For Republicans, the last two elections have given further reason to gripe. The caucus winners, former Arkansas Gov. Mike Huckabee in 2008 and ex-Pennsylvania Sen. Rick Santorum in 2012, were favorites of Christian conservatives but came nowhere close to capturing their party’s nomination. More embarrassing, problems with the 2012 count resulted in the wrong candidate, Mitt Romney, initially being declared the GOP winner. (The tally was fixed about two weeks later.)

In response, establishment Republicans, including the governor, have called for scrapping the summer straw poll — a lucrative franchise for the state party, as candidates pay handsomely to compete — and have moved to assert greater control over the party-run caucuses. (The winner of the 2011 poll was Rep. Michele Bachmann of Minnesota, who finished sixth in the real Iowa balloting and quit the presidential race the next day.)

“I want to preserve the Iowa caucuses,” Gov. Terry Branstad said bluntly in an interview in his ceremonial office, surrounded by portraits and busts of his predecessors — even if that means ending the straw poll and fighting the leadership of the state Republican Party.

“I think it’s a great event,” countered A.J. Spiker, chairman of the Iowa GOP, who said it should be up to candidates to choose whether to participate in the Ames straw poll. “It’s really a good kickoff to the caucus season.”

Iowa’s starting role on the campaign calendar appears safe for now. Republicans have once more placed the caucuses at the head of the nominating calendar, to be followed by New Hampshire’s traditional leadoff primary. Democrats are expected to follow suit. President Barack Obama’s 2008 caucus win helped send him to the White House, and he carried the state twice in the general election, so there is no clamor to tinker with the party’s selection process or downgrade Iowa’s import.

Still, the fight on the Republican side is more than an arcane scheduling matter, or a case of one-upmanship among states eager for some of the attention showered on Iowa. Reflecting the party’s broader philosophical rift, some express concern that the straw poll and caucuses have become a captive of the Christian conservative and tea party wings of the GOP.

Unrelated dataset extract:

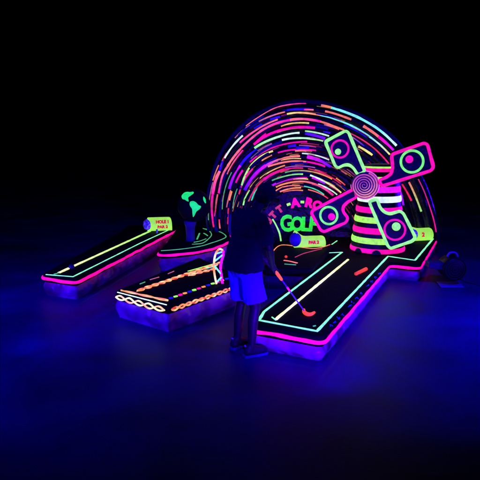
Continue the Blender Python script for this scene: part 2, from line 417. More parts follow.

“If you want your campaign to be defined entirely on social issues, start your campaign in Iowa because that’s what you’re going to spend most of your time talking about,” said Katie Packer Gage, a strategist for Romney’s 2012 campaign, who is leading an effort to broaden the GOP’s appeal among women. “I’m pro-life and work for pro-life candidates, but I don’t necessarily think it’s a winning strategy for the party for that to be the core message we’re campaigning on day in, day out. We need a broader message to win elections.”